Tra gli elementi da chiarire, quel cambio di cellulare dopo il delitto, negato dall’indagato durante l’interrogatorio. «Non è vero che l’Imei, il codice identificativo del telefonino, sia cambiato dal 2 novembre- spiega sul punto Giuseppe Sereni, legale del congolese -Patrick aveva un telefonino difettoso, già il 12 ottobre ne aveva acquistato un altro».
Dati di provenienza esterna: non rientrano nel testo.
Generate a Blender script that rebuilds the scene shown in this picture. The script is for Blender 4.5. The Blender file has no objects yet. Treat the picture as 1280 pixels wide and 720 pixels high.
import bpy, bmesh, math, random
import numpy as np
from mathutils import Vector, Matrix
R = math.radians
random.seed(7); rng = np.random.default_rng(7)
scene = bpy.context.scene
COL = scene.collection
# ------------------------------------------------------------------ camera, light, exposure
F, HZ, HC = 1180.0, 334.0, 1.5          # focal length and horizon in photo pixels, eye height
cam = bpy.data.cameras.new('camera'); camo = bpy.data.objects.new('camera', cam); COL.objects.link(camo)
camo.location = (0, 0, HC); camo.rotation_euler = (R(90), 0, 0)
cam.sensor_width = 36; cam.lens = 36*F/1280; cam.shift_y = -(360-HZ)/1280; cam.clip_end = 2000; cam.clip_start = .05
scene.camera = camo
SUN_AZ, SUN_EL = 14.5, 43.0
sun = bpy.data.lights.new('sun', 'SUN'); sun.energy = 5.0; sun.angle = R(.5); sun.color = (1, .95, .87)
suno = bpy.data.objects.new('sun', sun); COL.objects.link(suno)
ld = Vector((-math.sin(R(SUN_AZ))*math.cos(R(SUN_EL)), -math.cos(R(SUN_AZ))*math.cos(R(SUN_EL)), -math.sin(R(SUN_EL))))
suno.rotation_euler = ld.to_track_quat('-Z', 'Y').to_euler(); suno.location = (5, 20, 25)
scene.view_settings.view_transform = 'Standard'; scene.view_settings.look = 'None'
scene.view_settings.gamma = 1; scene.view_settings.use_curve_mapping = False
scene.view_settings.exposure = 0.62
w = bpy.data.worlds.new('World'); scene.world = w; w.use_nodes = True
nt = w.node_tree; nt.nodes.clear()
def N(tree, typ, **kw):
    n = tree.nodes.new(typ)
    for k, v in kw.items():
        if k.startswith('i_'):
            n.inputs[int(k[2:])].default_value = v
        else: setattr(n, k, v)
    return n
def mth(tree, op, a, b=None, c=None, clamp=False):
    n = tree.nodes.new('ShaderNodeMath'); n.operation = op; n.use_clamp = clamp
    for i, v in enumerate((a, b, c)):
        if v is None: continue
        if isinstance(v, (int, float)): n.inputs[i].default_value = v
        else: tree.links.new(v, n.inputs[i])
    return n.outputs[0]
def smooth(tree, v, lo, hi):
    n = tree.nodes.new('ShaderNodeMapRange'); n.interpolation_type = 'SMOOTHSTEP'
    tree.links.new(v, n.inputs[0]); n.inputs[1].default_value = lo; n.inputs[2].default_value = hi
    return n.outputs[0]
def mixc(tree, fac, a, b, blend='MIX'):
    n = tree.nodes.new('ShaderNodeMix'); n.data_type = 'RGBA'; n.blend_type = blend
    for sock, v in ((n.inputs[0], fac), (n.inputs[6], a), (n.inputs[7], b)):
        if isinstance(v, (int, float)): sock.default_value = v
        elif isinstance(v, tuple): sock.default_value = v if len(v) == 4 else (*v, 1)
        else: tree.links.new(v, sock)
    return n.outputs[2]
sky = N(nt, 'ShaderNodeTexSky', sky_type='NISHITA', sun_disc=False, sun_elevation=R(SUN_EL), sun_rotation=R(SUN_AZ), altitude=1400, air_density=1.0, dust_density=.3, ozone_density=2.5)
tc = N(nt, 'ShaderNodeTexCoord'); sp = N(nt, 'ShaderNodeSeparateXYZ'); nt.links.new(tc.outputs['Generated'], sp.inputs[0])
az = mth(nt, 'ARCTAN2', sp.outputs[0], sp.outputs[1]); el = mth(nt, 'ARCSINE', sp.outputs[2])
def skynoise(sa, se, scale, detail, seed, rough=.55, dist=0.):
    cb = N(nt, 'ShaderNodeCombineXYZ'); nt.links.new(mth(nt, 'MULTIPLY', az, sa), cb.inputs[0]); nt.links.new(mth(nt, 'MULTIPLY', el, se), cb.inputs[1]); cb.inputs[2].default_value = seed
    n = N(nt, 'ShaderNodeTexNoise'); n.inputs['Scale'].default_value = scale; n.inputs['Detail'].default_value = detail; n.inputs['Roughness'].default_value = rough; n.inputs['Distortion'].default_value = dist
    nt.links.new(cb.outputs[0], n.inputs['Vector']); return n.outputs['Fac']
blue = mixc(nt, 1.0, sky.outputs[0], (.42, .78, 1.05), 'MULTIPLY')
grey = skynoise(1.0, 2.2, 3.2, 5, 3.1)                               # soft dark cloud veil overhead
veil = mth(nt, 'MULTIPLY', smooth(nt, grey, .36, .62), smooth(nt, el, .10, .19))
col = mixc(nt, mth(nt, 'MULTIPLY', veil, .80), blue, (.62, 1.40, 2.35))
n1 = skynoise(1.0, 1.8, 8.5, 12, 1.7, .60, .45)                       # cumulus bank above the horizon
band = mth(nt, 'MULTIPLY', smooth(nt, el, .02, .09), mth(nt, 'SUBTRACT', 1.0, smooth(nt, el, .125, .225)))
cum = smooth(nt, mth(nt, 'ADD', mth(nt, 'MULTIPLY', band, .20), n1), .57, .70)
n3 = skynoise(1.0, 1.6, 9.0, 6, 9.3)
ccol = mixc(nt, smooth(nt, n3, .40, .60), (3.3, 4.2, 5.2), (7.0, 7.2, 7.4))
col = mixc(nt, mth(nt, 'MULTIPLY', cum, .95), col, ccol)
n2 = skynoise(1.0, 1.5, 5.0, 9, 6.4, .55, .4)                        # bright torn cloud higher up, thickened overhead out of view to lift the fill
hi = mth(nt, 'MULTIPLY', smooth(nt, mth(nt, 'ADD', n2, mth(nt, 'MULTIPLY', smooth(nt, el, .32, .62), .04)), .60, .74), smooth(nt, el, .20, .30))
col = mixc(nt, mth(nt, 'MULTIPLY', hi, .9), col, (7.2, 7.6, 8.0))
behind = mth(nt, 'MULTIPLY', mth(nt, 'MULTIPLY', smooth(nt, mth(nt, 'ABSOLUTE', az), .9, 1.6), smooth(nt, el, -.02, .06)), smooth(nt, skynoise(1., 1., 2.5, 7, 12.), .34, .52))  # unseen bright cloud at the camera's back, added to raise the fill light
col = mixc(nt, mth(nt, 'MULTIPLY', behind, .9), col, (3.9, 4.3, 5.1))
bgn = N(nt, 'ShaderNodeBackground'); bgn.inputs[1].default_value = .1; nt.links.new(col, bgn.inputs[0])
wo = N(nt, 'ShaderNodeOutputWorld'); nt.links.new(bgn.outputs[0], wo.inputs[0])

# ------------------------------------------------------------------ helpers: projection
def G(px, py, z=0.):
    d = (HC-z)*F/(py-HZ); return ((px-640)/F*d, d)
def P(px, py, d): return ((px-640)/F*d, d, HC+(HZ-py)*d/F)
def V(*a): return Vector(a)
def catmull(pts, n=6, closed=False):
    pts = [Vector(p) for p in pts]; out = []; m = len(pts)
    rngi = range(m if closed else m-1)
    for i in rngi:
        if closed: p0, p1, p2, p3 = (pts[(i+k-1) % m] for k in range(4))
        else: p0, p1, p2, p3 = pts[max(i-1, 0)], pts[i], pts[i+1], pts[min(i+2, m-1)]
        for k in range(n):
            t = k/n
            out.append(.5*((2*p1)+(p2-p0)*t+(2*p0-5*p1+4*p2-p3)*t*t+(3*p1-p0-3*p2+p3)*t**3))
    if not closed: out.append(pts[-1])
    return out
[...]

L’attenzione degli inquirenti si concentra dunque sul ruolo di Amanda e Raffaele Sollecito. Giocano a sfavore dell'americana le troppe versioni contrastanti fornite nei suoi interrogatori e il fatto di essere l'unica in possesso delle chiavi della casa di via della Pergola. Al vaglio anche le immagini delle telecamere del parcheggio di fronte all’abitazione, pure se gli inquirenti non confermano che la ragazza sia stata immortalata mentre rincasava la sera del primo novembre. Confusi anche i ricordi di Sollecito, che però ha sempre negato di essere uscito da casa sua quella notte. Per farlo crollare, gli inquirenti puntano sui risultati (attesi venerdì) degli esami effettuati ieri sui suoi coltelli, su un paio di mutande e sulla scarpa che avrebbe lasciato un’impronta accanto al cadavere. Oggi la scientifica esaminerà anche i pedali dell'auto del ragazzo barese, alla ricerca di eventuali tracce di sangue, e setaccerà il suo appartamento.

A questo punto, nella mente degli inquirenti, si configura uno scenario in parte diverso, che vede la morte di Meredith come frutto di una coltellata sfuggita accidentalmente. Un «gioco» del quale sarebbero stati protagonisti Amanda e Raffaele: Patrick invece potrebbe essere stato coinvolto dall’americana, che lavorava nel suo pub, solo per allontanare da sé i sospetti. Stesso scopo avrebbe avuto il goffo tentativo di inscenare un furto, rompendo la finestra di casa, ma dal di dentro.

I legali di Sollecito Luca Maori e Marco Brusco si dicono invece certi dell’estraneità del ragazzo, che «si sente coinvolto in una storia che non lo riguarda».

Quanto agli esami sui reperti, secondo il perito della difesa le lame dei coltelli di Raffaele non sarebbero compatibili con la ferita che ha ucciso Mez. «Chiederemo un incidente probatorio per accertare che quella sera Sollecito navigava su internet a casa sua», concludono gli avvocati.